Aber darum geht es nicht. Es ist grundlegend falsch, Frauen einzuschärfen, es wäre ihre Schuld, wenn Männer sie bedrängen, belästigen, begrapschen. Klassisches sogenanntes „victim-blaming“, als die Schuldzusprechung des Opfers. Wenn Männer Frauen vergewaltigen, oder sie sexuell belästigen, dann tun sie das nicht, weil die Frau einen zu kurzen Rock oder ein zu freizügiges Oberteil tragen. Sie tun es, weil sie sich mächtig fühlen. Weil sie wissen, dass die Schuld immer noch in zu vielen Fällen beim Opfer gesucht wird, weil sie wissen, dass es selten zur Verurteilung kommt und dass Vergewaltigungen selten zur Anzeige und Strafverfolgung gebracht werden.
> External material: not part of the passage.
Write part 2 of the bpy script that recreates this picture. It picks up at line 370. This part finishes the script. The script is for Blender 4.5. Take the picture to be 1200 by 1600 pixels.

In der Debatte geht es nicht darum, Männer generell zu verurteilen oder ihre Rechte einzuschränken. Es geht um ein Klima, das es Frauen nicht erlaubt, sich frei und selbstbestimmt zu bewegen. Eine Gesellschaft, die Männern immer noch „sexuelle Fehltritte“ erlaubt und zu vielen von ihnen das Gefühl gibt, sich nehmen zu können was sie wollen. Es geht um die Aufarbeitung einer Vergewaltigungskultur, in der jede Frau einen Berg voll Erfahrungen mit übergriffigen Männern hat. Es geht darum, endlich ein zielführendes Gespräch darüber zu führen, dass 2018 an jedem dritten Tag eine Frau von ihrem jetzigen oder früheren Partner umgebracht wurde. Das ist keine „Hexenjagd“ gegen alle Männer. Nein, der Feminismus ist nicht „endgültig zu weit gegangen“. Wir verlangen nichts Abwegiges. Wir wollen uns sicher fühlen. Wir wollen keine Angst mehr, vor jedem Mann haben müssen, der uns nachts auf der Straße begegnet. Wir wollen ein Minimum an menschlicher Würde, und trotzdem ist es für viele Menschen (grade Männer) immer noch nicht selbstverständlich, Frauen zuzuhören, wenn sie über ihre Erfahrungen sprechen und die das Gefühl haben, sich und ihr Geschlecht, mit Aussagen über die Klamotten des Opfers oder den „stärkeren Sexualtrieb der Männer“ verteidigen zu müssen. Nicht alle Männer, aber solche Männer sind das Problem.